The UK must futureproof fisheries with ‘climate-smart’ action

By adopting a ‘climate-smart’ fisheries strategy, UK governments could help to accelerate progress to net-zero, according to a report published by WWF, Marine Conservation Society, RSPB.

In the wake of the IPCC report and ahead of the COP26 climate summit, conservation organisations are calling on the UK government to: 

  • Reduce the carbon emissions that come directly from the UK fishing fleet
  • Enhance marine biodiversity by reducing – and where possible reversing – the damage from unsustainable fishing practices
  • Increase the potential for UK seas to act as a carbon sink by helping protect blue carbon habitats

According to the report, over 50% of the UK fishing fleet vessels are around 30 years old, and the vast majority are powered by fossil fuels. Based on UK fishing vessel activity data, UK fisheries are estimated to have emitted 914.4. kilotons of CO2 over a 1 year period, the same as providing the annual energy use of over 110,000 homes.

Fisheries can also damage the ocean’s capacity to act as a carbon sink, due to the use of bottom towed gear that destroys carbon-rich habitats like seagrass meadows and muddy sediments.

The first post-Brexit UK fish stock audit published at the start of 2021 showed that only three of the UK’s top ten fish populations are fished at or below maximum sustainable yield.

man in yellow jacket and yellow pants standing on boat dock during daytime

Despite these impacts, the report highlights that fisheries are often overlooked by governments in strategies to address the climate and nature crises.

The report concludes that, by adopting a ‘climate-smart’ fisheries strategy, UK governments could help to accelerate progress to net-zero and make the UK fishing industry leaders in the field.

The UK already has world-leading legislation in place to deliver this – in the form of the UK Fisheries Act, 2020 – which sets out a clear objective to address the climate impact of fisheries. A ‘climate-smart’ approach is a blueprint to deliver on that target.

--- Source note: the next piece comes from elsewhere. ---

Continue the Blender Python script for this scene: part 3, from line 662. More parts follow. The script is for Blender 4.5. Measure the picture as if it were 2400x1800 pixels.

Helen McLachlan, Fisheries Programme Lead at WWF, said: ‘The ocean is the blue heart of our planet and, when it comes to tackling the climate and nature crises, we ignore it at our peril.

‘As an independent coastal state, the UK has the chance to set a gold standard in fisheries management by delivering on the world-leading climate commitments set out in the UK Fisheries Act 2020 – ministers must make good on that promise.

‘Adopting a climate-smart strategy is the way to do this, futureproofing the sector while showcasing the UK’s commitment to slashing its global environmental footprint ahead of COP26. We won’t forget the UK governments’ climate promises and, together with our supporters, we will hold governments to account for delivering on them.’